A major government-backed report on corporate accountancy has left the door open for purchasers to be more involved in auditor appointments.

The report recommends that a company set up an audit committee that includes three non-executive directors to appoint auditors, examine their performance and consider "whether the skills and experience of the audit firm make it a suitable supplier of non-audit services".

The report by Sir Robert Smith, chairman of the Weir Group, recommends to the Financial Reporting Council (FRC) that the committee annually assess the qualification, resources and independence of the auditor, as well as agree fees.

Roy Ayliffe, director of professional practice at CIPS, welcomed the recommendations, even though the report stopped short of requiring purchasers be on the audit committee.

He told SM: "It moves in the right direction and creates a strong argument for purchasers with their knowledge of supplier evaluation processes to be part of the audit committee."

Last August, Ayliffe wrote to Patricia Hewitt, secretary of state for trade and industry, on behalf of CIPS, setting out the argument for including purchasers in any moves to revamp the way auditors are chosen to avoid Enron-style financial collapse.

Peter Parry, a director of Sterling Consultancy Group, said Smith's report was "a bit wishy-washy" because it did not exclude auditors from consultancy work, which could affect the auditor's independence.

"There will always be auditors who will try to take advantage of their audit work to get consultancy work," Parry said.

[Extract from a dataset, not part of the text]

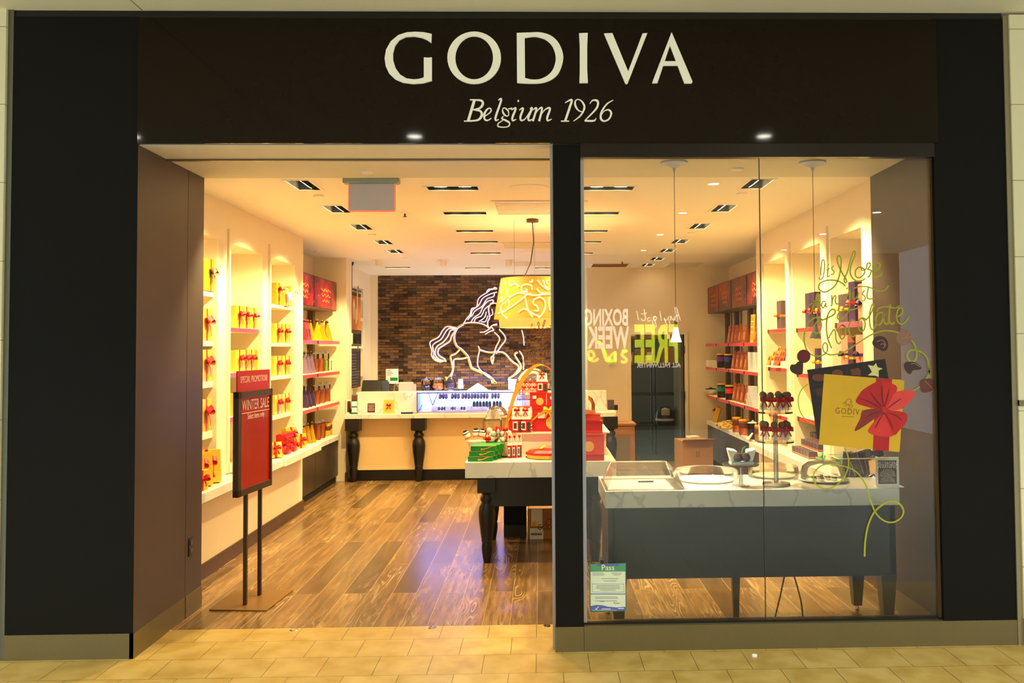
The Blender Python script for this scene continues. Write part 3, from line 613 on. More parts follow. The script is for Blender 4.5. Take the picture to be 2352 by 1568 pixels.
# hanging exit sign seen from its grey back
ye = 1.22
a, c = W(802, 415, y=ye), W(907, 484, y=ye); m0, m1 = W(789, 410, y=ye), W(918, 422, y=ye)
t = thing('hanging_sign', 'blank grey hanging sign panel seen from behind under the ceiling', 'sign', ((a.x+c.x)/2, ye, ZC))
part('mounting_bar', B().box(m0.x, m1.x, ye-.045, ye+.045, m1.z, ZC), mat('grey_green_metal', (150, 160, 140), .5, var=.02), t, ab=True, bev=.01)
part('sign_panel', B().box(a.x, c.x, ye-.02, ye+.02, c.z, m1.z), mat('grey_plastic', (205, 196, 198), .5, var=.02), t, ab=True, bev=.003)
part('panel_rim', B().box(a.x-.004, a.x, ye-.015, ye+.015, c.z, m1.z).box(c.x, c.x+.004, ye-.015, ye+.015, c.z, m1.z).box(a.x, c.x, ye-.015, ye+.015, c.z-.005, c.z), mat('red_glow_rim', (255, 90, 60), .5, emit=.6, var=0), t, ab=True, label='thin red glowing rim')
# drum pendant
ys = 3.45; q = W(1223, 503, z=ZC); top = W(1228, 640, y=ys); bot = W(1228, 752, y=ys); cx = top.x; zt, zb = top.z, bot.z
rt = abs(W(1150, 640, y=ys).x-cx); rb = abs(W(1131, 745, y=ys).x-cx)
def cone(z): return rt+(rb-rt)*(zt-z)/(zt-zb)
t = thing('drum_pendant', 'large glowing amber drum lampshade with swirl pattern hanging over the table', 'pendant lamp', (cx, ys, zt))
def shade_mat(name, c1, e):
    return mat(name, c1, .6, emit=e, ecol=c1, var=.12, scale=3)
M_shade = shade_mat('amber_lampshade_fabric', (214, 128, 40), .42); M_swirl = shade_mat('bright_swirl_fabric', (255, 226, 140), .9)
zl = zb+(zt-zb)*.17
part('lamp_shade', B().lathe([(rt, zt), (cone(zl), zl), (cone(zl)-.012, zl), (rt-.008, zt-.004)], cx, ys, 64, False), M_shade, t, ab=True, smooth=True)
part('inner_diffuser', B().lathe([(cone(zl)-.05, zl+.03), (cone(zl)-.055, zb), (cone(zl)-.07, zb), (cone(zl)-.07, zl+.03)], cx, ys, 64, False), shade_mat('pale_lampshade_fabric', (240, 176, 84), .55), t, ab=True, smooth=True)
def sh(u, v):
    p = W(1120+u*.1786, 620+v*.1786, y=ys-.35); z = p.z; 
    d = (p-CO); r = cone(z)+.002
    # where the sight line meets the shade's drum
    ox, oy = CO.x-cx, CO.y-ys; A = d.x*d.x+d.y*d.y; Bq = 2*(ox*d.x+oy*d.y); Cq = ox*ox+oy*oy-r*r; D = max(0, Bq*Bq-4*A*Cq); s = (-Bq-math.sqrt(D))/(2*A)
    q = CO+d*s; k = math.hypot(q.x-cx, q.y-ys); f = cone(q.z)+.003
    return (cx+(q.x-cx)/k*f, ys+(q.y-ys)/k*f, q.z)
b = B()
for p in ([(180,140),(178,220),(165,300)],[(225,135),(235,250),(265,350)],[(285,350),(400,295),(500,310),(600,325),(700,315),(810,310)],[(130,560),(280,490),(420,390),(500,320),(560,300)],[(480,330),(500,440),(530,530),(580,600)],[(260,370),(280,440),(240,520),(180,540),(175,460),(235,410)],[(180,540),(200,580),(250,620)],[(150,360),(190,350),(160,410),(200,390),(240,340)],[(510,290),(500,240)],[(575,250),(560,200),(500,185),(440,210),(445,270),(500,280)],[(660,340),(730,390),(740,480),(700,570),(650,610)],[(660,350),(600,380),(590,430),(640,470),(650,520),(600,520)],[(400,540),(460,500),(520,520),(600,570),(680,600)],[(640,130),(700,200),(780,260)],[(710,130),(740,200),(800,250)],[(630,240),(680,290),(760,300)],[(800,350),(785,420),(800,520)],[(275,130),(290,190),(340,170),(330,130)],[(300,200),(360,180),(400,215)],[(540,150),(570,150),(575,120)],[(770,180),(760,140),(800,130)]):
    pts = cat([(x, y, 0) for x, y in p], 6); b.tube([sh(q_.x, q_.y) for q_ in pts], .007, 5)
part('swirl_pattern', b, M_swirl, t, ab=True)
part('cord', B().tube([(q.x, q.y, ZC-.03), (q.x+.01, q.y, 2.85), (q.x-.02, q.y, 2.65), (cx-.1, ys, zt+.02)], .005, 6), M_black, t, ab=True)
part('canopy', B().lathe([(.06, ZC), (.06, ZC-.03), (.001, ZC-.03)], q.x, q.y, 24, False), M_bronze, t, ab=True, smooth=True)
b = B()
for dx in (-.2, .0, .22): b.tube([(cx+dx, ys+(.15 if dx == 0 else -.05), ZC), (cx+dx, ys+(.15 if dx == 0 else -.05), zt)], .0016, 4)
part('suspension_wires', b, M_steel, t, ab=True)
light('POINT', (cx, ys, (zt+zb)/2-.05), 24, (1, .66, .30), .08, name='drum_lamp_bulb')
# small window pendants
for u0, u1, vc, vt, vb, on, lb in ((1548, 1553, 372, 752, 785, True, 'small lit bell pendant hanging on a thin wire inside the window'), (1866, 1873, 372, 748, 776, False, 'small unlit grey bell pendant on a thin wire beside the script lettering')):
    q = W(u0, vc, z=ZS); yy = q.y; lt = W(u1, vt, y=yy); l2 = W(u1, vb, y=yy)
    t = thing('bell_pendant', lb, 'pendant lamp', (q.x, yy, ZS))
    part('canopy', B().lathe([(.09, ZS), (.09, ZS-.012), (.05, ZS-.022), (.012, ZS-.04), (.006, ZS-.07), (.001, ZS-.07)], q.x, yy, 28, False), M_sil, t, ab=True, smooth=True)
    part('cord', B().tube([(q.x, yy, ZS-.06), (q.x, yy, lt.z)], .002, 5), M_black, t, ab=True)
    part('lamp_holder', B().lathe([(.004, lt.z+.05), (.011, lt.z+.045), (.011, lt.z), (.014, lt.z-.005)], q.x, yy, 16, False), M_steel, t, ab=True, smooth=True)
    part('glass_bell', B().lathe([(.014, lt.z), (.020, (lt.z+l2.z)/2+.01), (.036, l2.z)], q.x, yy, 24, False), mat('lit_frosted_glass', (255, 250, 220), .4, emit=7, var=0) if on else M_sil, t, ab=True, smooth=True)
    if on: light('POINT', (q.x, yy, l2.z-.03), 1.2, (1, .8, .5), .02, name='pendant_bulb'); light('SPOT', (q.x, yy, l2.z-.02), 70, (1, .84, .55), .02, (q.x, yy, 0), 100, name='pendant_bulb')
    else: part('glass_disc', B().lathe([(.012, l2.z), (.075, l2.z-.002), (.075, l2.z-.005), (.012, l2.z-.004)], q.x, yy, 28, False), M_glass, t, ab=True)
# jamb outlet
q = W(437, 1255, x=JL); t = thing('power_outlet', 'dark duplex outlet plate low on the entrance side panel', 'outlet', (JL, q.y, q.z))
part('cover_plate', B().box(0, .008, -.035, .035, -.06, .06), M_black, t, bev=.002)
for s in (-1, 1): part('socket', B().box(.008, .011, -.017, .017, s*.028-.016, s*.028+.016), mat('grey_socket', (70, 64, 74), .3, var=0), t, bev=.001)
# ================= products =================
# fronts face -y locally; rz = +90 deg turns them to +x (left wall), -90 deg to -x (right wall)
RL, RRt = PI/2, -PI/2
def bow(b, cx, y, cz, s=.05, tails=True, tl=.10):
    """ribbon bow on the plane y, facing -y"""
    for sg_ in (-1, 1):
        p = cat([(cx, y-.006, cz), (cx+sg_*s*.6, y-.03, cz+s*.55), (cx+sg_*s*1.15, y-.035, cz+s*.35), (cx+sg_*s*1.0, y-.03, cz-s*.1), (cx, y-.008, cz)], 4)
        b.strip(p, [s*.35]+[s*.75]*(len(p)-2)+[s*.35], (0, .45, .9))
        if tails:
            p = cat([(cx, y-.006, cz), (cx+sg_*s*.35, y-.02, cz-tl*.45), (cx+sg_*s*.8, y-.014, cz-tl)], 4); b.strip(p, s*.42, (.9, .1, sg_*.25))
    b.ball((cx, y-.012, cz), s*.26, 1, 8, 6)
def gift(w, h, d, card=M_goldbox, rib=M_red, bx=0, s=.045, bz=.62, tl=.09):
    def f():
        t = thing('gift_box', 'x', 'gift box')
        part('box', B().box(-w/2, w/2, -d/2, d/2, 0, h), card, t, bev=.003)
        part('lid', B().box(-w/2-.003, w/2+.003, -d/2-.003, -d/2+d*.45, -.0, h+.003), card, t, bev=.002)
        e = .0045; part('ribbon', B().box(bx-.012, bx+.012, -d/2-e, d/2+.002, 0.0, h+e), rib, t)
        b = B(); bow(b, bx, -d/2-e, h*bz, s, True, tl); part('bow', b, rib, t)
        return t
    return proto(f)
G1 = gift(.21, .20, .05); G2 = gift(.25, .26, .07, bx=.02, s=.06, tl=.12); G3 = gift(.17, .20, .06, s=.042)
G_gold = gift(.27, .26, .10, M_gold, M_brow, .06, .05, .6, .1); G_ttl = gift(.15, .23, .07, M_gold, M_red, 0, .04, .72, .12)
G_small = gift(.14, .15, .05, M_goldbox, M_red, .0, .038, .6, .06)
G_tinsel = gift(.14, .19, .09, M_goldbox, M_pink, 0, .07, .5, .10)
GR = gift(.11, .10, .07, M_redcard, M_pinkfoil, 0, .035, .6, .04)
def yz(u, xx): return W(u, 800, x=xx).y
def zz(u, v, xx): return W(u, v, x=xx).z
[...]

The report also does not favour compulsory rotation of auditors after several years. Smith argued that accountants could lose interest knowing that they would not be re-appointed.

The Smith report was published at the same time as the Higgs report by former banker Derek Higgs. It recommends that half of board members be non-executive directors, up from the current third. There should be more non-executive directors from outside the corporate world.

Both the Smith and Higgs reports are up for consultation until April, when the FRC, responsible for the best-practice code on corporate governance, decides on a final version for adoption in July.